The odds are that you will probably consider self-employment at some point: Eighty-nine percent of people in the United States who make more than $50,000 a year are self-employed, according to Entrepreneur magazine.

As with all decision points, the way to make the best choice is to know yourself. If you get bored easily, do a lot of different jobs. If you are a type-A hyperachiever, do one business really, really well. If you have a small tolerance for risk, keep a full-time job while you explore other options. All are great ways to make the shift to working for yourself.

One of the most interesting recipes for self-employment comes from self-employment evangelist Barbara Winter. Winter says that it’s easier to have five jobs that generate $10,000 a year than it is to have one job that generates $50,000 a year — the perfect scenario for opening an eBay business, renting out a room in your condo, writing press releases for your friend’s startup, etc.

This is, essentially, juggling five jobs, but Winter’s book describes ways of making it seem manageable: “The juggler walks out on the stage with ten sticks and ten plates, but doesn’t begin spinning them all at once. Methodically, the juggler positions the first plate on a stick and gets it into motion. Once done, the juggler moves on to the next, then the next, and so forth. Eventually, all ten of the plates are spinning away, each with its own momentum.” (This is how I feel about blogging — it’s like throwing another plate in the air for me.)

If you have spent some time in the workforce, consider becoming a consultant, which essentially is making a single, focused business out of yourself. “You should have at least five years of workplace experience before you go on your own,” says Laurie Young, founder of Flexible Resources, “because you are offering your experience.” Also, you need marketing skills to sell yourself. It takes a certain kind of talent “to show people you have skills they can use.”

Find a market niche that you can dominate. Otherwise there is no way to distinguish yourself from all the other consultants, no way to stand out. (Two good books on this: Small is the New Big, and The Long Tail.) Young did this herself, as a recruiter. She is a headhunter for people who want flexible jobs (she herself job shares the CEO position at Flexible Resources). If she were a more typical headhunter, she would not stand out above the crowd as well.

Alexandra Levit worked in public relations for Computer Associates and then struck out on her own, as a consultant in publicity and marketing communications. In terms of making the transition, Levit advises that you “try lining up a few jobs that you can have before you take the leap,” and be prepared to spend “about 30% of your time marketing yourself.”
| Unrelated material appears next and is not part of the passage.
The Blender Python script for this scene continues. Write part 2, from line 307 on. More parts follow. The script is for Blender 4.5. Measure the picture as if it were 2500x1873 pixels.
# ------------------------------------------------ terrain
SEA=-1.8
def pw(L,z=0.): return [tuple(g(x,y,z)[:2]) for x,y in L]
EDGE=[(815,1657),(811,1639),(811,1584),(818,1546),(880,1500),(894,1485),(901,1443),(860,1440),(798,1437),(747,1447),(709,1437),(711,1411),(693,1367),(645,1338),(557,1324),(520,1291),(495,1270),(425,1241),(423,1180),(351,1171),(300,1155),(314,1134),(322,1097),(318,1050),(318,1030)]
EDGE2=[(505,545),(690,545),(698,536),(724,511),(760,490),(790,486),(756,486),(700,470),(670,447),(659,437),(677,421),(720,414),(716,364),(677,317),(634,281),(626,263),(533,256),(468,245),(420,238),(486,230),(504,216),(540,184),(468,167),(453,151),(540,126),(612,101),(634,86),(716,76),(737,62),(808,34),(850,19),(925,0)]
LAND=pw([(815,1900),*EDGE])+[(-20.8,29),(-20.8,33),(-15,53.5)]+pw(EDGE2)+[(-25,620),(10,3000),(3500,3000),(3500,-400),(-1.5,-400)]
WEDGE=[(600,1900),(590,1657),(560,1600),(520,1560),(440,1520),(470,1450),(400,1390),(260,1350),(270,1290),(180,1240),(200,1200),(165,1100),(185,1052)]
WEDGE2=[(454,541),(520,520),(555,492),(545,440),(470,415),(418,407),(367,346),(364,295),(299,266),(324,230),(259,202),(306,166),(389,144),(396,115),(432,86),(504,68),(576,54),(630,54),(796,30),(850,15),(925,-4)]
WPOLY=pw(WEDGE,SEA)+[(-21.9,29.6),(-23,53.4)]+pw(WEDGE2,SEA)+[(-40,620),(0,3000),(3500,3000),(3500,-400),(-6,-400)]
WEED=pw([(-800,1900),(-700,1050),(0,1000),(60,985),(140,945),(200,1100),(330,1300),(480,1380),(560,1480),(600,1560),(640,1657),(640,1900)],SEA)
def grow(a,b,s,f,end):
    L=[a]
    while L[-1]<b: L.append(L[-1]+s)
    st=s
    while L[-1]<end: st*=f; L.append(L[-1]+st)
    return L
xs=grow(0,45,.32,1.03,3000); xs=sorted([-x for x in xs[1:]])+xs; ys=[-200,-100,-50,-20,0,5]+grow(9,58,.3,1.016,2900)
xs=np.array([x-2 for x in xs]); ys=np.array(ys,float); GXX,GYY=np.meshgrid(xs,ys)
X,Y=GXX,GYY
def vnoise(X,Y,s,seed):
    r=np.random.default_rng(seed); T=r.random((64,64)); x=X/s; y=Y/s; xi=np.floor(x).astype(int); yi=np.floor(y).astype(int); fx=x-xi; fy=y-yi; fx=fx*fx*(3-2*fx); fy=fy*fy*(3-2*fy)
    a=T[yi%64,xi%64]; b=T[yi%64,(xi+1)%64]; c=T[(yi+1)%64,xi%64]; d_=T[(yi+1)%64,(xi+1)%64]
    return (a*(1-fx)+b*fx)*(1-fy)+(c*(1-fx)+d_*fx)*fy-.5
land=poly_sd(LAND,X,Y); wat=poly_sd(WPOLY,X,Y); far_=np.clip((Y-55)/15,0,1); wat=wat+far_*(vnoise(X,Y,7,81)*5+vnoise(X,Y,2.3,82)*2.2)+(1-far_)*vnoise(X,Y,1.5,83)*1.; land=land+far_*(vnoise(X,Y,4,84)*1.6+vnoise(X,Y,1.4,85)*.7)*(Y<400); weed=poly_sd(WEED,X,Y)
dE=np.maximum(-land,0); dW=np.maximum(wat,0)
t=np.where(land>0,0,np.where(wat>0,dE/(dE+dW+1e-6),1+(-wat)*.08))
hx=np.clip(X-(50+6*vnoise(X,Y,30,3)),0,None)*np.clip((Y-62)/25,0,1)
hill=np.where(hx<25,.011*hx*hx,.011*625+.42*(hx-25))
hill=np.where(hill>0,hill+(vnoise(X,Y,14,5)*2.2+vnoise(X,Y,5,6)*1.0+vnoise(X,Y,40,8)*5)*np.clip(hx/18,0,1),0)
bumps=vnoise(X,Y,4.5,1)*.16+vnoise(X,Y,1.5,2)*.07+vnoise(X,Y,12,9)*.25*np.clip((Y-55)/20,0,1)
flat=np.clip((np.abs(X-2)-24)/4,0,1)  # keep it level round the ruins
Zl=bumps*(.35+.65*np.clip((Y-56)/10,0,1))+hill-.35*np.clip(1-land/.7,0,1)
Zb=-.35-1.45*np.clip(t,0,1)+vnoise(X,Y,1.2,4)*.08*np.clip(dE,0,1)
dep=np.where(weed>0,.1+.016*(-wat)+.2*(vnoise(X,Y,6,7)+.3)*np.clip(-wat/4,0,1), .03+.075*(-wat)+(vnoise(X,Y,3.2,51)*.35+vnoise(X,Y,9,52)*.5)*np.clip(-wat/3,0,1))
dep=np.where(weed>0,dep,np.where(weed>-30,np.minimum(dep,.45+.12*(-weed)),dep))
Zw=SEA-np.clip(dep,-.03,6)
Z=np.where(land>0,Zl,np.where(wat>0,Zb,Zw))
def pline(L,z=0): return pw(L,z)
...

Levit provides a snapshot of reality for all entrepreneurs when she says, “Don’t expect the drawbacks to be only financial. You need a lot of self-discipline to sit down in your home office and work without any external pressure. Working for yourself means you’re responsible for every aspect of the business,” and this means, ironically, even some of the annoying tasks you were trying to avoid by working for yourself.